Le minori o addirittura nulle competenze dei futuri cittadini italiani significa già oggi una minore o meno qualificata partecipazione al mondo del lavoro, retribuzioni più basse vorranno dire precludere ai figli una vita sociale adeguata. Una sfida imprescindibile è l’inclusione dei giovani stranieri a pieno titolo nella scuola per renderli partecipi della formazione della comunità nazionale: più formazione per loro e più capitale umano per il Paese e per il mondo. Uno spreco di potenzialità non investire sulle lavoratrici e sui lavoratori che genera ulteriore disuguaglianza e potenziale aumento del conflitto sociale quando, ad esempio, l’istruzione professionale - di cui abbiamo parlato la settimana scorsa proprio in questo spazio - sta dimostrando risultati eccellenti. Il rapporto Bes conferma un divario tra ricchezza e povertà che si accentua in Italia come in Europa, il 50% degli europei dalla metà degli anni 90 è un po’ più povero mentre l’1% dei ricchi ha aumentato la propria ricchezza.

Fa riflettere che questo dato non vale per Austria, Belgio, Croazia, Danimarca, Estonia, Lettonia e Spagna. Lauree sempre più costose aumentano le disuguaglianze, la globalizzazione ha contribuito ad impoverire le classi medie, si è ampliata l’area della povertà assoluta e relativa: l’Unione europea dei saperi e delle competenze sembra un vago ricordo.

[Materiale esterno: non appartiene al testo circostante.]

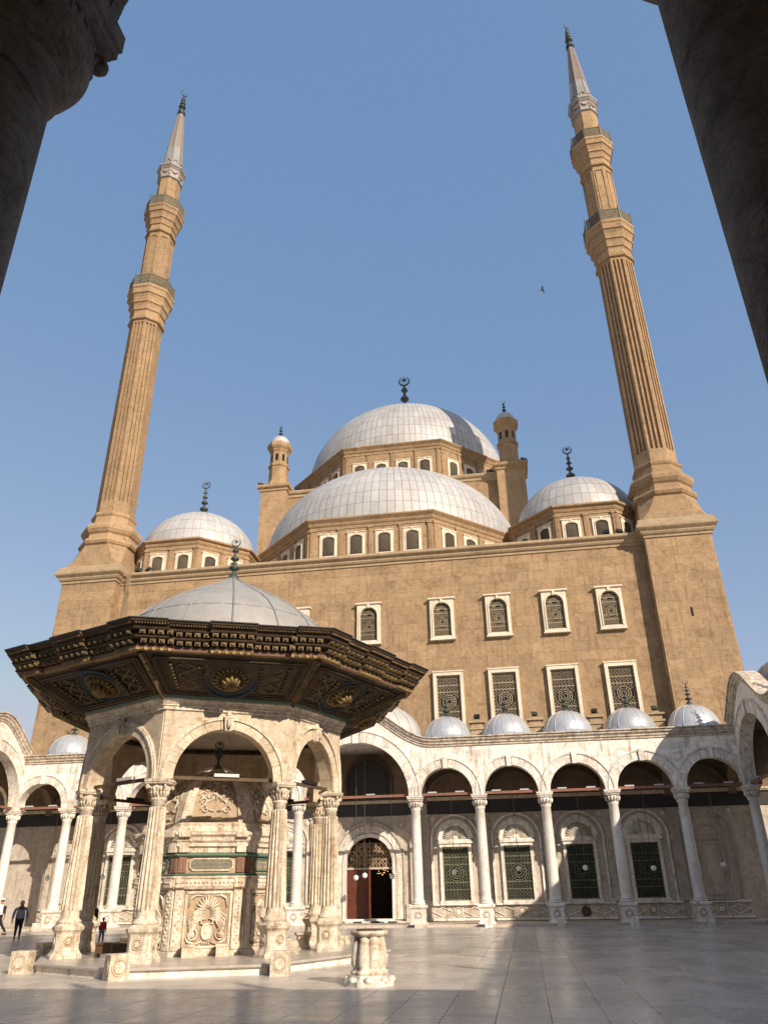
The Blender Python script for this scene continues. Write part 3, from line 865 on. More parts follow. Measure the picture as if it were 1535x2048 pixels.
D.box(-.18, .18, 3.75, 4.1, 5.15, 5.85); D.sphere((0, 3.78, 5.55), .2, 10, 8, .27)
for sx in (-1, 1):
    relief_disc(D, Vector((sx * 2.1, 4.12, 5.62)), .28, Matrix.Identity(4), .1)
    D.box(sx * 2.85 - .22, sx * 2.85 + .22, 3.9, 4.13, 1.1, 6.05); D.box(sx * 2.85 - .3, sx * 2.85 + .3, 3.84, 4.13, 6.0, 6.16)
    D.box(sx * 2.6 - .28, sx * 2.6 + .28, 3.8, 4.13, .13, 1.1)
ob('portal_surround', D, MARBLE_LOW, east)
D = MB(); D.box(-1.9, 1.9, 3.4, 4.12, .12, .22); D.box(-1.6, 1.6, 3.62, 4.5, .22, .32); ob('door_step', D, MARBLE, east)
for k in range(9):
    D = MB(); D.box(-2.4 + k * .53, -1.87 + k * .53 - .01, 3.05, 3.39, .12, .20); ob('step_stone', D, (IRON if k % 2 else MARBLE), east)
# door leaf, open interior, transom lattice
D = MB(); D.box(-1.46, -.02, 4.26, 4.32, .32, 3.08)
for z0, z1 in ((.5, 1.15), (1.28, 1.6), (1.72, 2.92)):
    for xa, xb, za, zb in ((-1.32, -.16, z0, z0 + .04), (-1.32, -.16, z1 - .04, z1), (-1.32, -1.28, z0, z1), (-.20, -.16, z0, z1)):
        D.box(xa, xb, 4.23, 4.27, za, zb)
    D.box(-1.15, -.33, 4.235, 4.27, z0 + .14, z1 - .14)
door = ob('door', D, DOORW, east)
D = MB(); D.box(-.06, .04, 4.2, 4.34, .32, 3.08); D.sphere((-.01, 4.2, 1.5), .05, 8, 6); ob('door_stile', D, DOORW, door)
D = MB(); D.box(-1.46, 1.46, 4.2, 4.32, 3.06, 3.16); tr = ob('transom', D, MARBLE_LOW, east)
D = MB()
for j in range(6):
    for i in range(14):
        x = -1.36 + i * .21; z = 3.27 + j * .24
        if math.hypot(x, z - 3.45) > 1.36 and z > 3.45: continue
        D.tube([(x + .10 * math.cos(a * PI / 4), 0, z + .115 * math.sin(a * PI / 4)) for a in range(8)], .022, 4, closed=True)
        if (i + j) % 2: D.tube([(x - .1, 0, z - .1), (x + .1, 0, z + .1)], .018, 3)
for k in range(1, 10):
    a = PI * k / 10
    D.tube([(.25 * math.cos(a), 0, 3.2 + .25 * math.sin(a)), (1.4 * math.cos(a), 0, 3.35 + 1.4 * math.sin(a))], .022, 4)
ob('transom_lattice', D, OCHRE_PALE, tr, (0, 4.26, 0))
# dark arched window above the portal
D = MB(); D.prism([(x, z + 7.22) for x, z in arch_frame_poly(2.8, 2.5, 1.4, 18)], 4.06, 4.13); ob('arched_window', D, BLACKB, east)
D = MB(); strip_between(D, [(x, z + 7.22) for x, z in arch_frame_poly(2.8, 2.5, 1.4, 18)], [(x, z + 7.18) for x, z in arch_frame_poly(3.14, 2.70, 1.57, 18)], 3.98, 4.13)
strip_between(D, [(x, z + 7.22) for x, z in arch_frame_poly(2.2, 2.1, 1.1, 18)], [(x, z + 7.22) for x, z in arch_frame_poly(2.32, 2.16, 1.16, 18)], 4.02, 4.07)
ob('arched_window_frame', D, WOOD, east)
# dark interior behind the door
D = MB(); D.box(-3, 3, 8.9, 9.0, 0, 6); D.box(-3.1, -3, 4.5, 9, 0, 6); D.box(3, 3.1, 4.5, 9, 0, 6); D.box(-3, 3, 4.5, 9, 6, 6.1)
ob('vestibule', D, WOOD, east)
for k in range(14):
    x = rnd.uniform(.15, 1.2); z = rnd.uniform(2.75, 3.35)
    if k == 0: D = MB(); D.sphere((0, 0, 0), .022, 6, 5); bulb_me = D.mesh('lit_bulb', WARM)
    ob('lit_bulb', bulb_me, None, east, (x, 5.6 + rnd.random(), z))
# ashlar facing of the arcade wall
def skip_arc(a, b, za, zb):
    for i in range(len(eb) - 1):
        c = (eb[i] + eb[i + 1]) / 2; r = (eb[i + 1] - eb[i]) / 2 - .33 + (.80 if i == 5 else .64)
        du = 0 if a <= c <= b else min(abs(a - c), abs(b - c))
        if math.hypot(du, za - ZS) < r: return True
    for u in (a, b, (a + b) / 2):
        z = ZC + 2.2 * bump(u, 0)
        if zb > z - .50: return True
    return False
ashlar(east, MARBLE, eb[0] + .1, eb[-1] - .3, ZS + .02, 11.8, .42, .85, skip_arc, lambda u, z: Matrix.Translation((u, -.335, z)), 300, .014, .022, name='marble_block', score=lambda c: abs(c[0] - 9))

# ================================================================== MOSQUE HALL (origin: middle of its front wall)
hall = thing('mosque', 'tall ochre prayer hall with grey lead domes behind the white arcade', 'mosque', (XC, 52, 0))
B = MB()
B.box(-24, 24, 0, .8, 9.0, 24.0)
B.box(-24, -23.3, .8, 44, -.05, 24.0); B.box(23.3, 24, .8, 44, -.05, 24.0); B.box(-24, 24, 44, 44.8, -.05, 24.0)
B.box(-24, 24, .79, 44, 23.6, 24.3)
ob('wall', B, OCHRE, hall)
B = MB()
prof = [(0, 23.78), (.10, 23.82), (.10, 23.98), (.22, 24.04), (.30, 24.16), (.30, 24.24), (.52, 24.40), (.56, 24.46), (.56, 24.62), (.40, 24.70), (-.8, 24.72)]
B.loft([[(x, -d, z) for d, z in prof] for x in [-24 + .8 * i + (0 if i in (0, 60) else rnd.uniform(-.1, .1)) for i in range(61)]], False)
ob('cornice', B, OCHRE_PALE, hall)
# windows of the front wall
UPX = [-17.1, -13.3, -9.4, -5.35, 0, 5.35, 9.35, 13.3, 17.1]; LOX = [-17.1, -13.3, -9.35, -5.55, 5.55, 9.35, 13.3, 17.1]
def skip_hall(a, b, za, zb):
    for x in UPX:
        if b > x - .98 and a < x + .98 and zb > 17.65 and za < 20.95: return True
    for x in LOX:
        if b > x - 1.1 and a < x + 1.1 and za < 15.6: return True
    return False
ashlar(hall, OCHRE, -20.0, 20.0, 9.6, 23.78, .66, 1.35, skip_hall, lambda u, z: Matrix.Translation((u, 0, z)), 300, .016, .012, score=lambda c: abs(c[0] - 10) + abs(c[2] - 17) * .6 + (50 if c[0] < -5 and c[2] < 18 else 0), seed=5)
F = MB()
inn = [(x, z + .20) for x, z in arch_frame_poly(1.26, 2.50, .63, 12)]; out = [(-.86, 0)] + [(-.86 + 1.72 * i / 12, 2.95) for i in range(13)] + [(.86, 0)]
strip_between(F, inn, out, -.26, .05); F.box(-.859, .859, -.259, .05, -.002, .20)
strip_between(F, inn, [(x * 1.13, (z - .2) * 1.03 + .2) for x, z in inn], -.32, -.25)
F.box(-.98, .98, -.38, .05, 2.95, 3.06); F.box(-.09, .09, -.38, -.1, 2.66, 2.93); F.box(-.92, .92, -.31, .05, -.09, -.002)
UFM = F.mesh('window_frame', CREAM)
Pn = MB(); Pn.prism([(x, z) for x, z in inn], -.03, .02); UPM = Pn.mesh('window_pane', DARK)
UGM = lattice_mb(1.28, 2.50, True, .16, .028).mesh('grille', GRILLE)
F = MB()
F.box(-1.04, -.82, -.28, .05, .0, 3.6); F.box(.82, 1.04, -.28, .05, 0, 3.6); F.box(-1.04, 1.04, -.279, .05, 3.6, 3.84); F.box(-1.09, 1.09, -.33, .05, 3.84, 3.92); F.box(-1.06, 1.06, -.199, .05, -.2, 0)
LFM = F.mesh('window_frame', CREAM)
Pn = MB(); Pn.box(-.82, .82, -.03, .02, 0, 3.6); LPM = Pn.mesh('window_pane', DARK)
LGM = lattice_mb(1.64, 3.6, False, .22, .036).mesh('grille', GRILLE)
for x in UPX:
    f = ob('window_frame', UFM, None, hall, (x, -.005, 17.75)); ob('grille', UGM, None, f, (0, -.12, .20)); ob('window_pane', UPM, None, f)
for x in LOX:
    f = ob('window_frame', LFM, None, hall, (x, -.005, 11.5)); ob('grille', LGM, None, f, (0, -.11, 0)); ob('window_pane', LPM, None, f)

def drum(cx, cy, R, z0, z1, ww, wh, zw, faces, nwin, domeR, domeH, nm, npar, panels, fin_h, detail_seams=True, limit=0):
    P = ngon(R, 8, PI / 8, (cx, cy))
    B = MB(); ch = .78 if R > 8 else .68
    poly_rings(B, P, [(0, z0), (0, z1 - ch), (.06, z1 - ch + .02), (.06, z1 - ch + .12), (.14, z1 - ch + .2), (.20, z1 - ch + .34), (.20, z1 - ch + .42), (.38, z1 - .16), (.42, z1 - .12), (.42, z1), (.2, z1 + .06)], True, True)
    dr = ob('drum', B, OCHRE, hall)
    ap = R * math.cos(PI / 8); he = R * math.sin(PI / 8)
    fr, pa, la, lz = drum_window(ww, wh, .19 if ww > 1.2 else .17)
    FR, PA, LA = fr.mesh('window_frame', CREAM), pa.mesh('window_pane', DARK), la.mesh('grille', GRILLE)
    pb = MB(); pb.box(-.16, .16, -.10, .05, z0, z1 - ch - .22); pb.box(-.22, .22, -.15, .05, z1 - ch - .22, z1 - ch - .02)
    for k in range(2): pb.box(-.11 + k * .13, -.02 + k * .13, -.125, -.09, z0, z1 - ch - .35)
    PB = pb.mesh('pilaster', OCHRE)
    fb = MB(); fb.box(-he + .1, he - .1, -.06, .05, z1 - ch - .10, z1 - ch + .0); FB = fb.mesh('string_course', OCHRE_PALE)
    for fa in faces:
        M = Matrix.Translation((cx, cy, 0)) @ Matrix.Rotation(fa, 4, 'Z') @ Matrix.Translation((0, -ap, 0))
        for i in range(nwin):
            x = -he + 2 * he * (i + .5) / nwin
            if nwin == 4: x = (-3.35, -1.13, 1.1, 3.3)[i] * he / 4.9
            f = ob('window', FR, None, hall, M=M @ Matrix.Translation((x, -.004, zw)))
            ob('grille', LA, None, f, (0, -.07, lz)); ob('window_pane', PA, None, f)
        ob('string_course', FB, None, hall, M=M)
        for i in range(nwin + 1):
            x = -he + 2 * he * i / nwin
            if i in (0, nwin): x *= .955
            ob('pilaster', PB, None, hall, M=M @ Matrix.Translation((x, -.003, 0)))
    D = MB(); prof = [(domeR * 1.02, z1 - .02), (domeR * 1.02, z1 + .16), (domeR, z1 + .17)]
    for i in range(1, 25):
        a = PI / 2 * i / 24; prof.append((max(domeR * math.cos(a), 1e-4), z1 + .17 + domeH * math.sin(a)))
    D.lathe(prof, 96, (cx, cy))
    dm = ob('dome', D, SEAM if panels else LEAD, hall)
    # lead sheets
    rest = MB(); cnt = 0; zb = z1 + .17
    for j in range(npar):
        nn = nm if j < npar - 3 else nm // 2
        a0, a1 = PI / 2 * (j / npar), PI / 2 * ((j + 1) / npar)
        if j == npar - 1: a1 = PI / 2 * .985 
        gap = .015 / domeR; gr = 1.004
        rings = []
        for q in range(4):
            a = a0 + gap + (a1 - a0 - 2 * gap) * q / 3; ring = []
            r_ = domeR * gr * math.cos(a); gg = min(.016 / max(r_, .3), PI / nn * .4)
            for p in range(4):
                b = -PI / nn + gg + (2 * PI / nn - 2 * gg) * p / 3
                ring.append((r_ * math.cos(b), r_ * math.sin(b), domeH * gr * math.sin(a)))
            rings.append(ring)
        mb = MB(); mb.loft(rings, False, smooth=True)
        me = mb.mesh('lead_panel', LEAD)
        for i in range(nn):
            ang = 2 * PI * (i + .5) / nn
            front = math.sin(ang) < -.15
            if front and cnt < limit and j < npar - 1:
                ob('lead_panel', me, None, dm, (cx, cy, zb), ang); cnt += 1
            else:
                M = Matrix.Translation((cx, cy, zb)) @ Matrix.Rotation(ang, 4, 'Z')
                rest.add([M @ Vector(v) for v in mb.v], mb.f, rnd.uniform(-.5, .5), True)
    ob('lead_sheets', rest, LEAD, dm, kind='stuff')
    if fin_h:
        ob('finial', finial_mb(fin_h, fin_h * .085, True, 3 if fin_h > 5 else 4), BRONZE, dm, (cx, cy, zb + domeH - .1), .0)
    return dm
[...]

È d’obbligo chiedere anche ai candidati alle elezioni europee dei nostri distretti un impegno di coscienza affinché le politiche continentali sostengano la formazione e l’educazione.

Più impegno in questi campi significa maggiore opportunità per il benessere economico, allargamento dei rapporti sociali, più capacità nel tessere relazioni, minore solitudine, più comunità.